Published online by Cambridge University Press: 08 January 2010
Notation. Λ, Λ1, Λ2, etc., denote rings, which need not be commutative, each having an identity element. Z denotes the ring of integers.
Abstract mappings
From now on we shall be encountering a particular type of phenomenon with such frequency that it will be worth our while to introduce a special terminology in order to describe it. This is achieved by introducing the concepts of category and functor.

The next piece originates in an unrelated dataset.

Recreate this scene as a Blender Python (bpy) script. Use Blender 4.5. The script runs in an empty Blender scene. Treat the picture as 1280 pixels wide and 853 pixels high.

In dealing with modules we are, above all, concerned with certain objects, namely, the modules themselves, and certain natural mappings of these objects, to wit, their homomorphisms. Roughly speaking, and we shall make this idea precise very shortly, a collection of ‘objects’ together with certain ‘natural mappings’ of these objects into one another constitute what is called a category. Modules (over a fixed ring) and their homomorphisms form one category, and, as a contrasting example, we may mention the category formed by topological spaces and continuous mappings. However, the concept is a very comprehensive one indeed and examples could be multiplied indefinitely.
Suppose now that with each object of a category is associated an object of some other category and that, in some way, a mapping of objects in the first category gives rise to a mapping of the corresponding objects in the second category. This situation, again speaking very informally, is described by saying that we have a functor from the first to the second category or that we have a, functor of a single variable.